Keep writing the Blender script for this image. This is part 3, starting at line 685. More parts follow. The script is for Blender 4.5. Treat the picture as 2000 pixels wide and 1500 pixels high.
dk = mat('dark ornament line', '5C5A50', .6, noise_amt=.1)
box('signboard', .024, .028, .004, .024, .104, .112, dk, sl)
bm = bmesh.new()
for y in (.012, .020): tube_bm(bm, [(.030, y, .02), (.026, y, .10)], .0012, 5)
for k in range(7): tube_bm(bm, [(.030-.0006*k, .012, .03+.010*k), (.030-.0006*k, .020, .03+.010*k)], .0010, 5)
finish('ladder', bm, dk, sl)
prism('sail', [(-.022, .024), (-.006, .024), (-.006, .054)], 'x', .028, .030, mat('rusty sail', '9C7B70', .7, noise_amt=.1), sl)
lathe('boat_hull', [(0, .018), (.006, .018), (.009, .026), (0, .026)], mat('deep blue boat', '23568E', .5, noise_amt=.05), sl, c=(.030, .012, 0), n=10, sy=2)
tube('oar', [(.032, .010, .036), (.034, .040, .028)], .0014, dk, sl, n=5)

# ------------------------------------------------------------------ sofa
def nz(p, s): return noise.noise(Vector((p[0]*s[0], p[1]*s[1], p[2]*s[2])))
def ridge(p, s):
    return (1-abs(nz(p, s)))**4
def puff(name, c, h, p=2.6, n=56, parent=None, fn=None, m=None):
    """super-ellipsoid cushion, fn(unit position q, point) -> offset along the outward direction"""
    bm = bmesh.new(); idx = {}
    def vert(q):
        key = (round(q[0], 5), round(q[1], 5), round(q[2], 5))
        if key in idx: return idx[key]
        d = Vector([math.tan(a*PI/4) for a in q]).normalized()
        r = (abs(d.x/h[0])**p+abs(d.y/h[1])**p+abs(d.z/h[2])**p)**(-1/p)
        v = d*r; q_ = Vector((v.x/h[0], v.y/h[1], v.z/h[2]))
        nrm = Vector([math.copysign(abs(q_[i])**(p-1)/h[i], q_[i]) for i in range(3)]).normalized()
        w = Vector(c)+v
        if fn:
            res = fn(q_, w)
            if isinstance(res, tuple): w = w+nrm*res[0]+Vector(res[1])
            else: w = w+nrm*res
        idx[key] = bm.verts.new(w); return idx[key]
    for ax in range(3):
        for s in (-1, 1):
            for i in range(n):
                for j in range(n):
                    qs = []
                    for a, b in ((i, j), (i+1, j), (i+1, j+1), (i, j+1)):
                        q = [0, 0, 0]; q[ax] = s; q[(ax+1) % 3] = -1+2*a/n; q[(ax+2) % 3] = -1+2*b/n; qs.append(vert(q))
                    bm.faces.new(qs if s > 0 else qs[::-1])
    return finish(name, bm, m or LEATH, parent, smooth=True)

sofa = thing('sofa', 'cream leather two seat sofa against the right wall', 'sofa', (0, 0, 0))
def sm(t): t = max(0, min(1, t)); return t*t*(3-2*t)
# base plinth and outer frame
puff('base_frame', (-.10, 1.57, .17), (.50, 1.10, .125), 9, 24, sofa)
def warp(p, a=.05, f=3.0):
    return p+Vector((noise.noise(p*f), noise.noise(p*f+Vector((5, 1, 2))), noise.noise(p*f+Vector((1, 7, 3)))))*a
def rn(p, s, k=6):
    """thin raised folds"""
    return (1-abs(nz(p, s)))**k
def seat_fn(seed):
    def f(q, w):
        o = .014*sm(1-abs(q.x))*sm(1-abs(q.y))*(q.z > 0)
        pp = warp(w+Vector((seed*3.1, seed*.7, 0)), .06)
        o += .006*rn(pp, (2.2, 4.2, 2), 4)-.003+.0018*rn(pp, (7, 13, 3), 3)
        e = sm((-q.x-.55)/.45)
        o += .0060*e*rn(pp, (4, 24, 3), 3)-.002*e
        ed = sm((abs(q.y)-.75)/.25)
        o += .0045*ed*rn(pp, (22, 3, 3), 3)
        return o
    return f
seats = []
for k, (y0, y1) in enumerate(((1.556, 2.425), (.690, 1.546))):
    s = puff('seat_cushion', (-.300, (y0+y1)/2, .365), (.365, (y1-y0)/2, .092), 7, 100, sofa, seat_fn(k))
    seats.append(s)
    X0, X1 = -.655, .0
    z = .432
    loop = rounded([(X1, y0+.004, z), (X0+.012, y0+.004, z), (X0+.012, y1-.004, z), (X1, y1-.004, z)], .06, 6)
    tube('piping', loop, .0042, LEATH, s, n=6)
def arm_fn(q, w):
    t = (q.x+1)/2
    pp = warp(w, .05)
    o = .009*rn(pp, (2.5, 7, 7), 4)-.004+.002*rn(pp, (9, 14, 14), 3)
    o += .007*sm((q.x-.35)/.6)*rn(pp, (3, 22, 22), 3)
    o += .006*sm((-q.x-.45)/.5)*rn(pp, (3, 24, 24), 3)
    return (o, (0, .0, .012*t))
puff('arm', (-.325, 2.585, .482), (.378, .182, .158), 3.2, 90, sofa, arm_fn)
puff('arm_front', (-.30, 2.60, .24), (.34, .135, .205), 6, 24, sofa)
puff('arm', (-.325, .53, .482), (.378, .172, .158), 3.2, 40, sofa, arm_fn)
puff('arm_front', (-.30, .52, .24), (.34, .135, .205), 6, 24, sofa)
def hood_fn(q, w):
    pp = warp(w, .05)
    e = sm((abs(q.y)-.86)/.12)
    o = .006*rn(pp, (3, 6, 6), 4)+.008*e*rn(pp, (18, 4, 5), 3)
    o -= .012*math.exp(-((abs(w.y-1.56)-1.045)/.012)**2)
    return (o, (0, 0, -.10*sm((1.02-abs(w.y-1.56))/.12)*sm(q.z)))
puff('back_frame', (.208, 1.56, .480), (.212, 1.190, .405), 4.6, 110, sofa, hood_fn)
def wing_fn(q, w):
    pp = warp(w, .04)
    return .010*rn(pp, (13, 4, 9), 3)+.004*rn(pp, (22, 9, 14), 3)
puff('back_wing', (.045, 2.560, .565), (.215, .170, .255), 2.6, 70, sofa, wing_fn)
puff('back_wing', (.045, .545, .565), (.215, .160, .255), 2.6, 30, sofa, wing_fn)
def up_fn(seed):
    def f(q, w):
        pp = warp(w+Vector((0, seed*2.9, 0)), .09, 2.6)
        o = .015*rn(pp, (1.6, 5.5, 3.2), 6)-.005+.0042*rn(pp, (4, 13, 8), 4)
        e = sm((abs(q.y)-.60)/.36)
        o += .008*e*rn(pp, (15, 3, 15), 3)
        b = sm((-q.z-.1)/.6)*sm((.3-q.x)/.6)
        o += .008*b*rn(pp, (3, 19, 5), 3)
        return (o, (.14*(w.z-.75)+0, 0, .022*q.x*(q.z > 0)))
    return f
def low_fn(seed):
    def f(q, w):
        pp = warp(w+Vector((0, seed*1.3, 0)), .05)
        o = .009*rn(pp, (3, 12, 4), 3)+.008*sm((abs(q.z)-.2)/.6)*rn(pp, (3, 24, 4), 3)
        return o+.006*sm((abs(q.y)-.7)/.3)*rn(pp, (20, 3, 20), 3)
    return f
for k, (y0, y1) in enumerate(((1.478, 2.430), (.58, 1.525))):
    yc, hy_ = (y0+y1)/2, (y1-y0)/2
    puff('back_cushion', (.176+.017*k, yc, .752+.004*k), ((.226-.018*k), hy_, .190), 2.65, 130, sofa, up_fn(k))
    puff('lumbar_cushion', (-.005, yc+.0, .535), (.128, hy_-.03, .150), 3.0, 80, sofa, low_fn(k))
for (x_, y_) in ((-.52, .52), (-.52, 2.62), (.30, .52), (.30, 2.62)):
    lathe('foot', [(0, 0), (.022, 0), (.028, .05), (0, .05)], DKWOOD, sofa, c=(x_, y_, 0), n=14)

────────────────

_Exercise_
Only the lines from the opening of the material through the line with "dk, sl, n=5)" should be echoed, exactly as written.

_In response_
Keep writing the Blender script for this image. This is part 3, starting at line 685. More parts follow. The script is for Blender 4.5. Treat the picture as 2000 pixels wide and 1500 pixels high.
dk = mat('dark ornament line', '5C5A50', .6, noise_amt=.1)
box('signboard', .024, .028, .004, .024, .104, .112, dk, sl)
bm = bmesh.new()
for y in (.012, .020): tube_bm(bm, [(.030, y, .02), (.026, y, .10)], .0012, 5)
for k in range(7): tube_bm(bm, [(.030-.0006*k, .012, .03+.010*k), (.030-.0006*k, .020, .03+.010*k)], .0010, 5)
finish('ladder', bm, dk, sl)
prism('sail', [(-.022, .024), (-.006, .024), (-.006, .054)], 'x', .028, .030, mat('rusty sail', '9C7B70', .7, noise_amt=.1), sl)
lathe('boat_hull', [(0, .018), (.006, .018), (.009, .026), (0, .026)], mat('deep blue boat', '23568E', .5, noise_amt=.05), sl, c=(.030, .012, 0), n=10, sy=2)
tube('oar', [(.032, .010, .036), (.034, .040, .028)], .0014, dk, sl, n=5)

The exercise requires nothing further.